The process should be kicked off, and your data room ready to go, six months before the anticipated process start date.”
But as noted in the post about timing your fundraising, you should always be fundraising. Therefore, your data room should always be within 48 hours of presentation-ready, just in case someone contacts you and wants to learn more about the business.
For many founders, the idea of trying to keep a data room continuously updated is daunting. That’s precisely why we at Hum designed the Intelligent Capital Market (ICM)—it addresses the need to easily update the data room and provides a platform to help companies fundraise more efficiently.

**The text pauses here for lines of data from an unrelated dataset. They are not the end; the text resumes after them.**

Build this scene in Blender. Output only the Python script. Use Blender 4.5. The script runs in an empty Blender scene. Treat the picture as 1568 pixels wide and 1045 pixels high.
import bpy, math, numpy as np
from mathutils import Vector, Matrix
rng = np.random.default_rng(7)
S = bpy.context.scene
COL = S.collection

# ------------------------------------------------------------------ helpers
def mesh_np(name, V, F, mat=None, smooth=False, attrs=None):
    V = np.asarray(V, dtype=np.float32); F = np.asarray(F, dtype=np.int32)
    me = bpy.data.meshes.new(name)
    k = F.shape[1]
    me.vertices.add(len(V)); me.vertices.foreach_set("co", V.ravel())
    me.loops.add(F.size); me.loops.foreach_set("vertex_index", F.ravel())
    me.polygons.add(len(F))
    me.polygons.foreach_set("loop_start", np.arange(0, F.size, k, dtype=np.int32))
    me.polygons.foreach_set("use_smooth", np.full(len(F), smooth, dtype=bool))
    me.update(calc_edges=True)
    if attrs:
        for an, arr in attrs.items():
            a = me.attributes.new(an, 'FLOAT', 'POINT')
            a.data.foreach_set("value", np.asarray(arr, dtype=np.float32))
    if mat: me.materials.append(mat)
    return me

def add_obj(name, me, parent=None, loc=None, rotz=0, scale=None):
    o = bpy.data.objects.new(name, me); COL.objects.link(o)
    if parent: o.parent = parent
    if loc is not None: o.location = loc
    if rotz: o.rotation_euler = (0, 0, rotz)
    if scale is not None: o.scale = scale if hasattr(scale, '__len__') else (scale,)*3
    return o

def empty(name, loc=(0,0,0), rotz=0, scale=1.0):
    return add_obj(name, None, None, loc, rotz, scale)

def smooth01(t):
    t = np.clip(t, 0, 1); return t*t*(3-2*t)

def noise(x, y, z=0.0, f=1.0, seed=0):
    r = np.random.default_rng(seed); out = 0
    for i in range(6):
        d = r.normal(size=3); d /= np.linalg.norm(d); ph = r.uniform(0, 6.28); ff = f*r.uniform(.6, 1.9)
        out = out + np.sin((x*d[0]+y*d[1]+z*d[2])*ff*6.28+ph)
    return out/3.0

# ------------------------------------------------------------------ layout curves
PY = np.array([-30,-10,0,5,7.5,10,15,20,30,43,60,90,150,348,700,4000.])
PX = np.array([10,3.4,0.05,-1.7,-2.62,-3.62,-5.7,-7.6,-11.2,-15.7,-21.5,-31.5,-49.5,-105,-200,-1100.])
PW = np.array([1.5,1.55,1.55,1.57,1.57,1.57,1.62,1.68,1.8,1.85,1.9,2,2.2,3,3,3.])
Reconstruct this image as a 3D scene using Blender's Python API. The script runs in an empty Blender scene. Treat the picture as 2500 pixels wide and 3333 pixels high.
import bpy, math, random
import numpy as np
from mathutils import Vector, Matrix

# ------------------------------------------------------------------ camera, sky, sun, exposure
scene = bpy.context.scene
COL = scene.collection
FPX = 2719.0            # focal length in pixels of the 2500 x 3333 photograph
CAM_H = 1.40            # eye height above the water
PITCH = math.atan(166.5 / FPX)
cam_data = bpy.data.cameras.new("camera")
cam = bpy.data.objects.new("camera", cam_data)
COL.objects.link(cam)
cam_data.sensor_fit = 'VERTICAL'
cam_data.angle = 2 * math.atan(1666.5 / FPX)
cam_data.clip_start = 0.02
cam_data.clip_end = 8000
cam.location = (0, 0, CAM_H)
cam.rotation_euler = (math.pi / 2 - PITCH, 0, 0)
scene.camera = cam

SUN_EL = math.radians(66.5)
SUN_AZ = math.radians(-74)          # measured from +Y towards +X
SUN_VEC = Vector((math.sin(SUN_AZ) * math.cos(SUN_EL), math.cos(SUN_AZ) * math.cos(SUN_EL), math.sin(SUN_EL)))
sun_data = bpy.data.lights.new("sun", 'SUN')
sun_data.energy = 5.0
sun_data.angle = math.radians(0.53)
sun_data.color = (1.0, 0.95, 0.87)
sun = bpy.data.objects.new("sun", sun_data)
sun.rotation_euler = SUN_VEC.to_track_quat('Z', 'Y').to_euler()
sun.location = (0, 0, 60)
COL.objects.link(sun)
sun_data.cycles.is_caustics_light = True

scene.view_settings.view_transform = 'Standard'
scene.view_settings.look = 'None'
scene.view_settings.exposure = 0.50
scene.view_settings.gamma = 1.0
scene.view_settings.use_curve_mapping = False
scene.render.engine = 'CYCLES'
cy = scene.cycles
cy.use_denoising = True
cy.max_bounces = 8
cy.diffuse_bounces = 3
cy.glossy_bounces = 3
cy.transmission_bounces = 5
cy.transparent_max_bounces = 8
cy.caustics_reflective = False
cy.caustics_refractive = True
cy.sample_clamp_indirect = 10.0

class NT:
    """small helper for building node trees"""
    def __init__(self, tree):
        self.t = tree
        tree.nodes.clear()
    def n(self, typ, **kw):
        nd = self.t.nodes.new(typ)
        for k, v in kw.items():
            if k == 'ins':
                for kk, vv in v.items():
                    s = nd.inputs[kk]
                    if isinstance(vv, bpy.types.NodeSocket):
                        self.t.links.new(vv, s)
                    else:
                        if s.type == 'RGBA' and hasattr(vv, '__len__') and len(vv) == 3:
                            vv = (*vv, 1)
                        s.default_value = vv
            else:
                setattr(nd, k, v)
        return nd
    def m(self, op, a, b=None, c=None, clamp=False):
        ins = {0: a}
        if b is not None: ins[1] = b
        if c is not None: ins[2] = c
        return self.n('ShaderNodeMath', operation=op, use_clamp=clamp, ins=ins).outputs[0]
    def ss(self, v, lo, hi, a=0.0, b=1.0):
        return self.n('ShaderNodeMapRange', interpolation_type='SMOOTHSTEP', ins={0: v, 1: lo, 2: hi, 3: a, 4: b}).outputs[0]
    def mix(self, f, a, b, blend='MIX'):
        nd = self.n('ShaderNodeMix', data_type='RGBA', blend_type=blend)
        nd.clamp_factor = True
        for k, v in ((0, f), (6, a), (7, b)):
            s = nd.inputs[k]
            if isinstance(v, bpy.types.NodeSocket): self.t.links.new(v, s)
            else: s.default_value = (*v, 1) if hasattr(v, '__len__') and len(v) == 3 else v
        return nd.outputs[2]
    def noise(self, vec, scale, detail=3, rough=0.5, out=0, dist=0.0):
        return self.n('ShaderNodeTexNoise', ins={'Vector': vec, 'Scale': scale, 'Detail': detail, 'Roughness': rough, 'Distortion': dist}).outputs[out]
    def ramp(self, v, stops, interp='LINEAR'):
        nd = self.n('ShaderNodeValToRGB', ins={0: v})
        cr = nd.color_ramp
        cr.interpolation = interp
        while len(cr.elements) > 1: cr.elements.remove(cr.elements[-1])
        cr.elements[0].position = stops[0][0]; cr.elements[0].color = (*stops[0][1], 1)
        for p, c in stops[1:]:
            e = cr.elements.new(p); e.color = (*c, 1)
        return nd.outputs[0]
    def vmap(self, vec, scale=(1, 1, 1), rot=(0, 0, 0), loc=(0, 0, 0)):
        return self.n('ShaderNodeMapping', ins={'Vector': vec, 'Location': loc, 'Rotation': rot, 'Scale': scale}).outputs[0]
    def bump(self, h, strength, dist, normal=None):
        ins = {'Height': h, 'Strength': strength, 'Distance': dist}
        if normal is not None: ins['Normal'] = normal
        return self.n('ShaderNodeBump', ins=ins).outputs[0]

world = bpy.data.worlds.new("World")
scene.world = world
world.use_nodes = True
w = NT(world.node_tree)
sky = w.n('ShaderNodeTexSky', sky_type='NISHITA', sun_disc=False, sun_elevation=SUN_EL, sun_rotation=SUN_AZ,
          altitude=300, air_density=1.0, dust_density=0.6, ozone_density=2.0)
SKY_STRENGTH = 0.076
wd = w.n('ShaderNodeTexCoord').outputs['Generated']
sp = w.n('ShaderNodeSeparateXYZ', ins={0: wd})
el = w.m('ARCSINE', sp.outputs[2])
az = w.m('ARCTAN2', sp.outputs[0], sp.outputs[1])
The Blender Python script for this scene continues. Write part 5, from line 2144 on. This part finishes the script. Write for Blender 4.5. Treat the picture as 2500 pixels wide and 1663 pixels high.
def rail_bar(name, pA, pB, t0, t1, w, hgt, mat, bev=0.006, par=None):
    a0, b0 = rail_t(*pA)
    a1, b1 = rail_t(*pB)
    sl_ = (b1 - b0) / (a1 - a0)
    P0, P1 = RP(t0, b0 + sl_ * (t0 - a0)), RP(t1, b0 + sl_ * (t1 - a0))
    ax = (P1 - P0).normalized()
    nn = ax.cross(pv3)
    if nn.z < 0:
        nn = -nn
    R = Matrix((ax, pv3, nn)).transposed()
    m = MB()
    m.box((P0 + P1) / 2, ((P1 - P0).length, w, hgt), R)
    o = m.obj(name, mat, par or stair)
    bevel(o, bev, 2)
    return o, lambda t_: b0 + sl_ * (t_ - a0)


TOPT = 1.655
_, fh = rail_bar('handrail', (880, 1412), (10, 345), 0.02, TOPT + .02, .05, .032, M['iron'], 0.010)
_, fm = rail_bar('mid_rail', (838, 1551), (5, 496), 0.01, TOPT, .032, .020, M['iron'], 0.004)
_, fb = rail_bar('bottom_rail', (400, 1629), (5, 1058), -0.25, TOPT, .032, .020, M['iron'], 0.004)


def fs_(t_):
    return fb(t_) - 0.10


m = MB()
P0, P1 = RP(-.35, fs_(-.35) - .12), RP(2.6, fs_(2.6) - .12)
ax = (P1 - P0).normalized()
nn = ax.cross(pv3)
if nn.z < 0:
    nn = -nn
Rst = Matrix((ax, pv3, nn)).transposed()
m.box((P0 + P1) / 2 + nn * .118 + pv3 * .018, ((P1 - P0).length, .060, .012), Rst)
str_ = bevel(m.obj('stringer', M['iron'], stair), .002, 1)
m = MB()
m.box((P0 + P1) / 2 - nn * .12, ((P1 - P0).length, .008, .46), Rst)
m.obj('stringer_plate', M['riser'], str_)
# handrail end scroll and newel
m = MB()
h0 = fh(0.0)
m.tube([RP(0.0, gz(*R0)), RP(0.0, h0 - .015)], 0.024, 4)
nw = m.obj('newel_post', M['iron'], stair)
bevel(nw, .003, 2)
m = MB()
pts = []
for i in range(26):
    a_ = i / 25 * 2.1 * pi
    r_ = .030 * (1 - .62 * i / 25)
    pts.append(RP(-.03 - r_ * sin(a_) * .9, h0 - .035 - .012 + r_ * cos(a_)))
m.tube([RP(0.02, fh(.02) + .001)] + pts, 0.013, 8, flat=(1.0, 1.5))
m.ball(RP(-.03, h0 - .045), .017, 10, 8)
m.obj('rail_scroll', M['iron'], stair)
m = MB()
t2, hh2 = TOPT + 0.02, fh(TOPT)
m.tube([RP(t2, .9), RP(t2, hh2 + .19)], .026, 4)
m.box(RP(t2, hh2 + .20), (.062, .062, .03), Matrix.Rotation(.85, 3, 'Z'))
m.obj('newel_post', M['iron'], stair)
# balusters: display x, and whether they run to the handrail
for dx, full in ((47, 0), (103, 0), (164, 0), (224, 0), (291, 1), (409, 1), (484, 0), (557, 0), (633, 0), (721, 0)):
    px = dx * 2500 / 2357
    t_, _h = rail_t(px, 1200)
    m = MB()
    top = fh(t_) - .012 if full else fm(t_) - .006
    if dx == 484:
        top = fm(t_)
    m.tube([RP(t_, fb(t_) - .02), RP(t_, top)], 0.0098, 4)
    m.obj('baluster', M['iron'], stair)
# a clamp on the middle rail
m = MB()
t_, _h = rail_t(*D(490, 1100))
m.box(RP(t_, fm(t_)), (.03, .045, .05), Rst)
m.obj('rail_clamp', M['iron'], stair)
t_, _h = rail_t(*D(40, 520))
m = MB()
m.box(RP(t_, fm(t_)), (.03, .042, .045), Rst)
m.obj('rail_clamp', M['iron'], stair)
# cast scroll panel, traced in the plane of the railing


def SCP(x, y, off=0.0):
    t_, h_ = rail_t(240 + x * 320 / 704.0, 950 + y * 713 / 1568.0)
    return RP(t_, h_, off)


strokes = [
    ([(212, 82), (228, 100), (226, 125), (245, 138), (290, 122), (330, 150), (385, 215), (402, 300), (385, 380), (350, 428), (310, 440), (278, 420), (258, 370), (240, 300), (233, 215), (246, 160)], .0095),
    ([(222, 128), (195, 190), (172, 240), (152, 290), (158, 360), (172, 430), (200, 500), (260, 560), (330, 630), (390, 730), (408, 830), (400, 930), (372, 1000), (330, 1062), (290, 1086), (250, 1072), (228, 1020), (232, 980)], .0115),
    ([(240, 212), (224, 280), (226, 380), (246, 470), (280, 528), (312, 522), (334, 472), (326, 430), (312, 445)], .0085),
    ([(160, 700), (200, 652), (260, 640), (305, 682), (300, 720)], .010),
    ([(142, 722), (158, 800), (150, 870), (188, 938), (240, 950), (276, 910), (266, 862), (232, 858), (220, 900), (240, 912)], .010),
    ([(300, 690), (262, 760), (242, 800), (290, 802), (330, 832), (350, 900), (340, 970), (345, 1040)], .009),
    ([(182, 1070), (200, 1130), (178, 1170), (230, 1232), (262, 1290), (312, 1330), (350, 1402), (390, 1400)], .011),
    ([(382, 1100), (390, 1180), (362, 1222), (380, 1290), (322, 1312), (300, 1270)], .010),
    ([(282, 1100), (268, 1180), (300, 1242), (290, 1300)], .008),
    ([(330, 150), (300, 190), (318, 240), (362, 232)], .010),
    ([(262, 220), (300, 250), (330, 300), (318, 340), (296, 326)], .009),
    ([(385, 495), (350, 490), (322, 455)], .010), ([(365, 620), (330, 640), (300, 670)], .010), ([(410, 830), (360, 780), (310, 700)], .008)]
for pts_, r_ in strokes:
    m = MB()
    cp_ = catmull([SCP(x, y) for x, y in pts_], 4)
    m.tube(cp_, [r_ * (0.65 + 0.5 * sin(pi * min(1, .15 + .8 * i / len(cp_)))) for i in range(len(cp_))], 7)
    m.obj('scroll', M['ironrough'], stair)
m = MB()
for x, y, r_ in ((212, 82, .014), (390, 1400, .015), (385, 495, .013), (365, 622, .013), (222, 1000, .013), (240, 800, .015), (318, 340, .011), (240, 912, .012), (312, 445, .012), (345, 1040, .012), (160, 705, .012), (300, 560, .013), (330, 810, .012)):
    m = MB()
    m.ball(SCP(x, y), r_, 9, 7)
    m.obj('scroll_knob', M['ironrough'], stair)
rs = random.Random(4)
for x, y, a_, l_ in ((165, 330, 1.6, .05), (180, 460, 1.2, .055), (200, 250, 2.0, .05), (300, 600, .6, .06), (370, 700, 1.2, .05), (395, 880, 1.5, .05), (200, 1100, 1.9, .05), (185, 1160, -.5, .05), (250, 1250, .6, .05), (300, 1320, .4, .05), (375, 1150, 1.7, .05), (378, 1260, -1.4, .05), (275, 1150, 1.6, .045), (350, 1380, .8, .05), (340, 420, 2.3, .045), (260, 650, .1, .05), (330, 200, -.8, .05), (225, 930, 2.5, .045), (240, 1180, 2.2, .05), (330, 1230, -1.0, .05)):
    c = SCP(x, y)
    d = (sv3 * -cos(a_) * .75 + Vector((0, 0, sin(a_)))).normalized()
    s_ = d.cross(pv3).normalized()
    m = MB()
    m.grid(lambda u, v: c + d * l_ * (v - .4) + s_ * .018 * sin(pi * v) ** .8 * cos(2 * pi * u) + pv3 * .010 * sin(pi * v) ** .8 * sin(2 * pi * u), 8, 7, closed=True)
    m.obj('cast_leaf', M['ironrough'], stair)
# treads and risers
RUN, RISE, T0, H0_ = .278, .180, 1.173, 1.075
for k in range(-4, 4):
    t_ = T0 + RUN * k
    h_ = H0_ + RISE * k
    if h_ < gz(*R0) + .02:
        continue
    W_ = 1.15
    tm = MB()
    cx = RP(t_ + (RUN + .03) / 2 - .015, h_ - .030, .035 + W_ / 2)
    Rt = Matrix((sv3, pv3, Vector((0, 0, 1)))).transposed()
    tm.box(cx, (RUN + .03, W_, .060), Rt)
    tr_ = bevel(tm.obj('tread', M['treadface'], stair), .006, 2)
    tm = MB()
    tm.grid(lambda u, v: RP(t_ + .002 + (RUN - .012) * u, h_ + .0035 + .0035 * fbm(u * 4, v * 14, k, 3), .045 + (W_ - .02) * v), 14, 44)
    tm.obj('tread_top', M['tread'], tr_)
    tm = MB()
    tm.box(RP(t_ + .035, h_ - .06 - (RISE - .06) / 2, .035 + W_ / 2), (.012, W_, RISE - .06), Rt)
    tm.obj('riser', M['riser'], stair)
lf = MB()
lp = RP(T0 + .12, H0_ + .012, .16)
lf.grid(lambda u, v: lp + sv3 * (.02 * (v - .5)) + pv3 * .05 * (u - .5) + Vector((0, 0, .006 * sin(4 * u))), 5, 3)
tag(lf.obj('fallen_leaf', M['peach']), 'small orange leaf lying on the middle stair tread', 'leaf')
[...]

Instead of just placing relevant documents in a cloud-storage folder and calling that your data room, the ICM puts your data room in context, as one piece in telling your company’s entire story. In addition to hosting the data room with all the information described above, the ICM allows companies to connect their SaaS business systems, providing continuous updates of company performance. With this material, the team can quickly generate analytics that enhance an investor’s perspective of the business and help companies tell the best story for their fundraise.
With the ICM, you and your company have greater control and flexibility during fundraising. Investors can easily access your company’s performance data and relevant materials, creating greater efficiency during the diligence process.
Summary
An efficient and well-structured fundraising data room makes your company look professional and doesn’t waste your potential investors’ time as they think about the opportunity you present. Remember, everyone’s scarcest commodity is time. If your data room saves time—yours, your team’s, your potential investors’—you and your company will look efficient, organized, and financeable.